File size 350MB 350MB 350MB 700MB 1400MB
Piece size 64kB 256kB 512kB 64kB 1MB
Number of pieces 5600 1400 700 11200 1400

If you are worried about fragmentation, just move the completed torrent to a “completed” dataset. However, just like other COW filesystems, there is absolutely no guarantee that a file will be written out sequentially, it’s only “best effort”. Once downloaded, it’s basically all reads from then on (assuming ATIME is off), which will largely be cached in ARC if they are called up enough to matter. Serious torrent seeding is actually a decent use case for having an L2ARC.

For torrents to a ZFS pool and other COW filesystems, preallocation should be turned off. At best zeros are written, which are then compressed by ZFS. If you turned off compression (don’t do this), and actually wrote out zeros, it still wouldn’t help because every piece of torrent data you receive and write would not touch the preallocated space at all, they would get written out as new blocks. The associated block of zeros would then either be deallocated or kept if a snapshot was made.

2 Likes

it actually matters significantly HOW the client requests preallocation. but you would have to sift through source code as it is usually not a feature that is detailed well in documentation. the end result is ‘just dont’.

1 Like

Just keep specialized datasets around. Adapting compression and recordsize as well as snapshot behavior will solve those problems. 2^48 datasets is the limit, use them.

Nothing worse than frequently changing data that is fragmenting your pool on top of frequent snapshots.

I have a dataset with various ZVOLs for VM disks that keep fragmenting quite considerably. I also found a couple of hundreds snapshots from those disks. Now this was a mess. I tweaked some stuff and with cloning and “sane” snapshotting, I got this under control. Having a dedicated folder with corresponding dataset properties makes this much easier in your case.

And as @log said, don’t turn off compression.
LZ4 is free real estate (and ZSTD if your CPU can handle it, I use it for most stuff).

Wow, came back a few days later and yall answered the hell out of my question lol.

This. This is what I WISH was easier to find. Thank you very much for sharing your wisdom and doing so in a digestible fashion. Having a collection of these sorts of “translations” from high-level use-cases to the technical terminology & requirements that come along with it.

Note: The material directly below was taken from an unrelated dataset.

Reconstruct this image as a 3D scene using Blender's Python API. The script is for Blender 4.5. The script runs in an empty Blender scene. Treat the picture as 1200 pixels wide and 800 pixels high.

Do you have a preferred methodology for triggering a move within the TrueNAS UI? Or should it be configured in the torrenting application? Also does it matter what kind of pool this would be on? I have two optane 500GB drives coming in a few days and my intuition would be that these might be a good ‘ingestion’ dataset for things like downloads because of their durability

You’d create a dataset for completed torrents, and then use the torrent programs built in “move on completion” setting. Because it’s being moved across datasets, the file gets completely rewritten rather than just quickly changing the links like what happens when things are moved within a dataset or other filesystem. I am not familiar with truenas or it’s UI.

For torrents ingestion pools, I’d just use any old drives I have laying around and put them in a mirror. HDDs or sata SSD’s are perfectly fine, torrents aren’t very write heavy, the data is basically write once and done (there’s write amplification involved, but whatever same thing). Honestly HDDs are a good fit for torrents.

Optane is expensive for its size, and is wasted on torrents. For me drives of that size would be for virtual machines.